My news feed this morning contained not one, but two, disturbing stories of boys who were bullied. Boy #1, a 10-year-old, has been charged with a crime after taking a BB gun to school to intimidate his bullies. Boy #2, age 9, has been suspended from school after allegedly punching his bully in the face — after the bully kicked and punched him.
These stories are not isolated. Close to home, I know a teenage boy who was suspended from school for physically standing up to the bully who’d harassed him for the better part of a year. I’m willing to bet that you’ve head similar stories in your hometown.
What’s the answer?
I don’t know. But I do know this: What we’re doing isn’t working. Telling our boys to ignore bullying, to walk away, to use their words and to tell a teacher isn’t working. Our anti-bullying programs aren’t working; if they were, there wouldn’t be anymore bullying.
On my Homeschooling Boys Facebook page, we recently discussed the Daily Kos article, “‘Bully’: Getting Past ‘Boys Will Be Boys,’” an article about the new movie Bully. The article notes that:
Bully is also concerned with how bullied kids are penalized for fighting back. Most powerfully, Ja’Meya faces more than 40 felony charges; obviously no one sane would argue that pulling a gun is the way to handle teen bullies, or that her action should go unpunished, but it’s striking how the routine harassment and abuse bullied kids face is tolerated in contrast. Ty, the 11 year old boy who killed himself did so, his father says, after he was suspended from school for fighting—fighting back. Alex never fights back himself, but when his parents complained, backed up by the filmmakers’ footage of Alex being assaulted, it was Alex, not the bullies, who is made to ride another bus.

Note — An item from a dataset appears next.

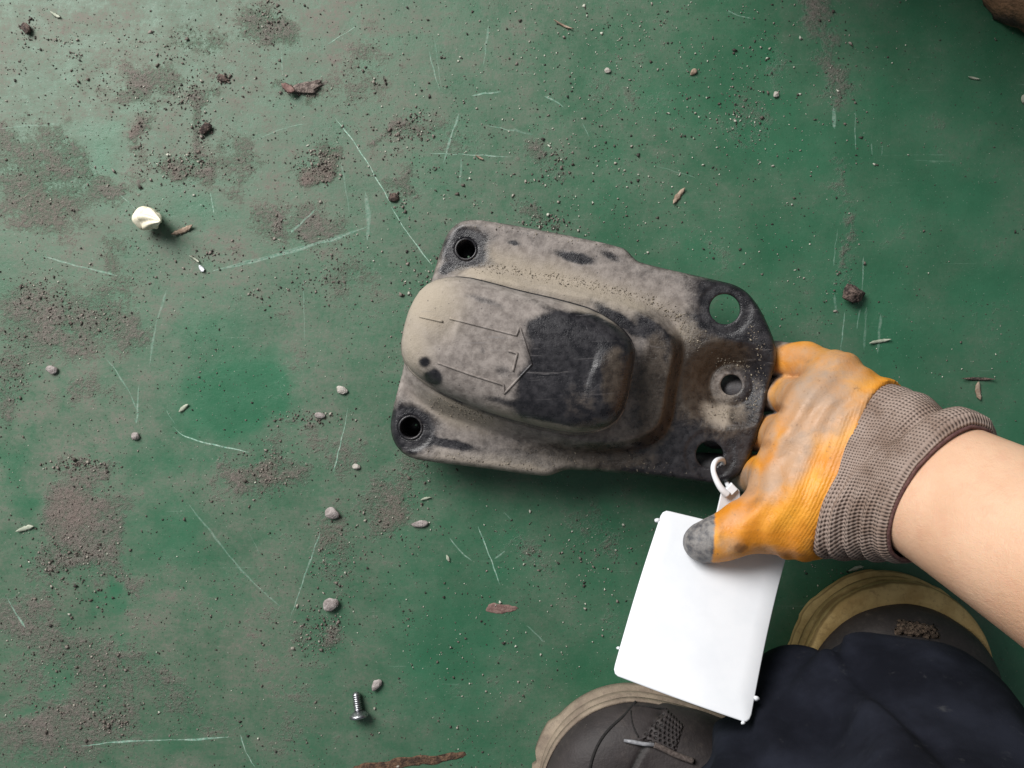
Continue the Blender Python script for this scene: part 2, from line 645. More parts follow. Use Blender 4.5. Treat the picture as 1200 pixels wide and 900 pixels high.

I agree that we absolutely need to teach bullying prevention. And I agree that all children need to be taught multiple ways of handling conflict. But I do not agree that bullied children should not be allowed to stand up for themselves.
I am anti-violence in almost every way, shape and form. But I am also the mother of four boys, and as the mother of boys, I’ve learned a little bit about boy culture. For better or for worse, boy culture includes competition and dominance. Walking away from a fight almost never engenders respect among other boys; instead, it marks the walker as an easy target.
When my boys’ father was in high school, one boy picked on him frequently. Finally, their Dad stood up for himself physically. The bully never bothered him again. How many of you know grown men who have similar stories?
I’m not saying we should encourage our boys to fight. I’m saying that we need to stop imposing the same penalties on both bullies and the bullied. Hitting someone (or physically intimidating them) once is not the same thing as consistently harassing, belittling and assaulting someone.
What do you think? How do you help your sons deal with bullies? What would you have done if you’d been the school administrators in the cases above?